Published April 19, 2006 at 4:00 a.m.
EXHIBIT: "Objects of Focus: Shrines, Dolls & Fetishes," mixed-media works by 12 local and national artists. Nina Gaby Studio & Gallery, Brookfield. Through May 15.
ARTWORK: "Aura de Christo" by Orlando Ortiz
The ride to Brookfield can be bumpy in the waning days of Orange County's mud season, but the historic town, population 1200, is worth a visit. Vermont's first library was founded there in the 1700s, and Brookfield boasts the state's only floating bridge, initially constructed in 1820. Nina Gaby Studio & Gallery is a newer attraction -- a compact visual art venue that opened on January 1. For her current show, "Objects of Focus: Shrines, Dolls, Fetishes," artist/curator Gaby selected quirky, mostly mixed-media works by a dozen artists from Vermont and elsewhere.
Fiber artist Anna Ferri divides her time between Brookfield and Cambridge, Massachusettes. Her untitled mixed-media tapestry in this show is a dramatic 4-foot vertical. Its Asian-influenced, central painted panels reflect time Ferri spent in China. Gold and bronze fabric appliqué designs surround the painted areas. The outer edges are bands of black-and-gray-checkered cloth. The mysterious image has a shrine-like presence.
Gaby suggests that the show highlights how we humans "amass objects, relationships, rituals, religious artifacts and dogma" in order to feel safe, connected or in control. Her "Fetish Totem 1: Fierce Attachments" is an aggregation of greeting cards, texts, an antique nude photo and other prosaic items attached to a thin, gold-painted box about 3 feet high. Gracefully looped copper wires run along its sides.
Gaby also makes talismans, and molds from old dolls that are attached to tiles. "Juanita Takes Off" has little silver legs and painted sticks for its arms and neck.

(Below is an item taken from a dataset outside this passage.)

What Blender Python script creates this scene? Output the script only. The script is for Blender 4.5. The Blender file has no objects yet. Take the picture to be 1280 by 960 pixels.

Tiffany Ownbey of North Carolina uses antique doll parts, many from the early 19th century, in a very different way. Her reconfigured doll assemblages have juxtaposed textures, as she adds the heads to disparate pieces of metal or papier-mâché bodies. The wall-hung "Porcelain Headed Doll" has a tiny head attached to a flat, fanned-out yellow dress. Large, rusty weights have been added as legs. Ownbey also makes purely papier-mâché fetishes. One such figure, entitled "Hungry," is appropriately gaunt; red cloth is stuffed into its open rib cage -- perhaps designed to ward off hunger?
Artist Orlando Ortiz, from Rochester, N.Y., draws inspiration from Mexican retablo household shrines. He decorated "Des Colores" -- a peaked, adobe board shrine painted red -- with whimsical tchotchkes. Swags of beads frame a flowery plastic cross, and on a shelf beneath the cross are a little plastic globe, a smiling skull, a small toy basket and other items. Ortiz' silver-and-pale-blue "Aura de Christo" is a little less festive. Its cross is a hefty crucifix surrounded by scrap tin, small religious medals and spatters of black and red paint.
An untitled installation by Diane Turenne of Worcester, Vt., is the most conceptually complex piece in the show. She presents a 7-foot-tall cross made from weathered wood and spangled with 18 color photographs documenting a ritual event: the burning of her wedding dress on a similar cross. Bits of charred fabric dangle from Turenne's installation. To differentiate her cross-burning photos from those of the Ku Klux Klan, she has decorated hers with white Christmas lights. Her ritual and the installation that describes it clearly have deep personal significance.
Gaby's objective with "Objects of Focus" has been "to provide both the viewer and the artist a means of examining what lies behind an image, the archetype, the energy. By entering into this dialogue with the object, we can pause and focus for a moment on something beyond us or it."
The show's selections perfectly focus on her intent.